Before Mr. Bloomberg appeared, Mr. Brokaw asked the Treasury secretary, Henry Paulson, about Mr. Buffett’s idea, reporting that the famed investor had proposed the mayor as the kind of “nonpartisan tsar” who could steer a new agency from one presidential administration to the next.

Mr. Paulson did not address the Bloomberg possibility in responding, but he argued that having the Treasury Department, rather than a separate entity, buy up the mortgage assets was the most efficient way of running the program in a situation where speed is critical. “I think what we need to do is have authority to move very quickly to purchase these assets, these illiquid assets from banks,” the secretary said. “And the plan we have, I think, is, is one that will work and will help us stabilize the market to get through this period.”

For future administrations, he added, “there will be flexibility to run this any way they would like to run it, but what we need to do is have something that will work, and work quickly.”

The suggestion by Mr. Buffett is the latest in a long line of possible federal positions floated for the mayor, who flirted with a run for the presidency and was occasionally mentioned as a vice presidential pick for either Senator Obama or Senator McCain. The speculation also has included Treasury secretary in the next administration or president of the World Bank.

Mr. Bloomberg founded his eponymous company, Bloomberg LP, in 1981 after he was fired from the investment firm Salomon Brothers. He built the financial information company into a press giant, and his net worth is now estimated at $20 billion.

Whether that success makes him the best candidate to run a government agency charged with buying and selling troubled mortgages is an open question, an economist at the University of Maryland School of Business, Peter Morici, said.

“We’re talking about banker’s work, and he’s a media mogul,” Mr. Morici said.

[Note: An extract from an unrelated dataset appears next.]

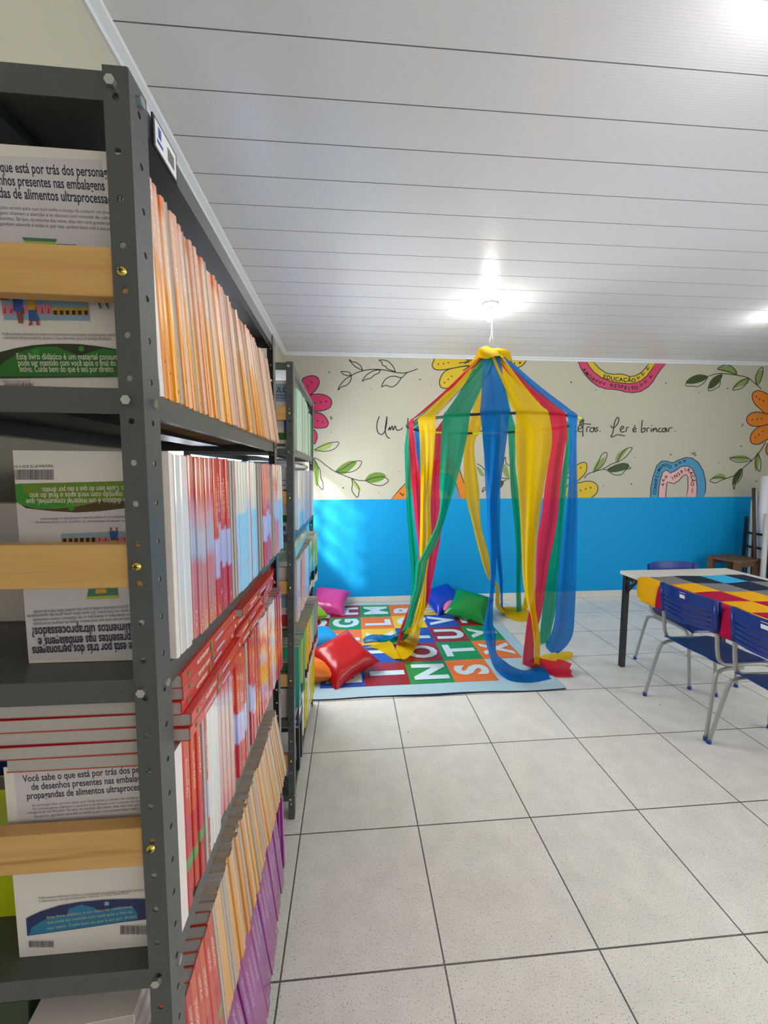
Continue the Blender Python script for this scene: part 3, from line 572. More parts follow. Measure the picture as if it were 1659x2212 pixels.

Also in the NBC interview yesterday, Mr. Bloomberg dodged a question about whether he would seek to overturn term limits in the city and run for re-election. Instead of answering directly, he joked that he wanted to be moderator of “Meet the Press,” a post the Mr. Brokaw is filling temporarily after the sudden death of Tim Russert earlier this year.

He also declined to offer a hint about which candidate he might endorse for the White House, suggesting that he would wait until closer to Election Day to make his decision.